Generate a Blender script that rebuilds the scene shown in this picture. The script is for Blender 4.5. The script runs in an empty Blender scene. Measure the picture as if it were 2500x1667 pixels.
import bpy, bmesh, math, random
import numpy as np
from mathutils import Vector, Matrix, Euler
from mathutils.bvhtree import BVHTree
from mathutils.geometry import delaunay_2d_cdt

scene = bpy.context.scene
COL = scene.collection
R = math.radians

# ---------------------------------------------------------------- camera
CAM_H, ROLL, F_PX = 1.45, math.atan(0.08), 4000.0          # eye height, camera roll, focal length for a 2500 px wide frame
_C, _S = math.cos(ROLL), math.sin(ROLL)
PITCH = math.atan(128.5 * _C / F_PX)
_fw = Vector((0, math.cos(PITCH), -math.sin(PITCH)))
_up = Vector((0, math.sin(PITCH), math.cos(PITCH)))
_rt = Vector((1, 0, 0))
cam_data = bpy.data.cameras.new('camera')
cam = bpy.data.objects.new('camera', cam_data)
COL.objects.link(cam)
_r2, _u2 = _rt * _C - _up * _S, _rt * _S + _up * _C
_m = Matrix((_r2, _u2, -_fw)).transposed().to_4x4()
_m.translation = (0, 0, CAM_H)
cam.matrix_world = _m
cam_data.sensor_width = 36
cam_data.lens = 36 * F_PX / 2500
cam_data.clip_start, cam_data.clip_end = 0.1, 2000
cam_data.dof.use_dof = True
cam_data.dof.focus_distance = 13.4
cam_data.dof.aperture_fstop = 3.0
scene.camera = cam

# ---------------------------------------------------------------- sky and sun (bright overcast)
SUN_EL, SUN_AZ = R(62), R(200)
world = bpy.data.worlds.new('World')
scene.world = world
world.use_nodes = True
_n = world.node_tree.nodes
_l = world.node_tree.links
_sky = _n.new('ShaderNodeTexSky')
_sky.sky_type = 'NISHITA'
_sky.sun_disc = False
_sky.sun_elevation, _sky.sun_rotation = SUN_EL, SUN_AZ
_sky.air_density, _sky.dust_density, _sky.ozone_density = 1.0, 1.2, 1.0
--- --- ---
Write the listing out again, exactly as shown above.

Generate a Blender script that rebuilds the scene shown in this picture. The script is for Blender 4.5. The script runs in an empty Blender scene. Measure the picture as if it were 2500x1667 pixels.
import bpy, bmesh, math, random
import numpy as np
from mathutils import Vector, Matrix, Euler
from mathutils.bvhtree import BVHTree
from mathutils.geometry import delaunay_2d_cdt

scene = bpy.context.scene
COL = scene.collection
R = math.radians

# ---------------------------------------------------------------- camera
CAM_H, ROLL, F_PX = 1.45, math.atan(0.08), 4000.0          # eye height, camera roll, focal length for a 2500 px wide frame
_C, _S = math.cos(ROLL), math.sin(ROLL)
PITCH = math.atan(128.5 * _C / F_PX)
_fw = Vector((0, math.cos(PITCH), -math.sin(PITCH)))
_up = Vector((0, math.sin(PITCH), math.cos(PITCH)))
_rt = Vector((1, 0, 0))
cam_data = bpy.data.cameras.new('camera')
cam = bpy.data.objects.new('camera', cam_data)
COL.objects.link(cam)
_r2, _u2 = _rt * _C - _up * _S, _rt * _S + _up * _C
_m = Matrix((_r2, _u2, -_fw)).transposed().to_4x4()
_m.translation = (0, 0, CAM_H)
cam.matrix_world = _m
cam_data.sensor_width = 36
cam_data.lens = 36 * F_PX / 2500
cam_data.clip_start, cam_data.clip_end = 0.1, 2000
cam_data.dof.use_dof = True
cam_data.dof.focus_distance = 13.4
cam_data.dof.aperture_fstop = 3.0
scene.camera = cam

# ---------------------------------------------------------------- sky and sun (bright overcast)
SUN_EL, SUN_AZ = R(62), R(200)
world = bpy.data.worlds.new('World')
scene.world = world
world.use_nodes = True
_n = world.node_tree.nodes
_l = world.node_tree.links
_sky = _n.new('ShaderNodeTexSky')
_sky.sky_type = 'NISHITA'
_sky.sun_disc = False
_sky.sun_elevation, _sky.sun_rotation = SUN_EL, SUN_AZ
_sky.air_density, _sky.dust_density, _sky.ozone_density = 1.0, 1.2, 1.0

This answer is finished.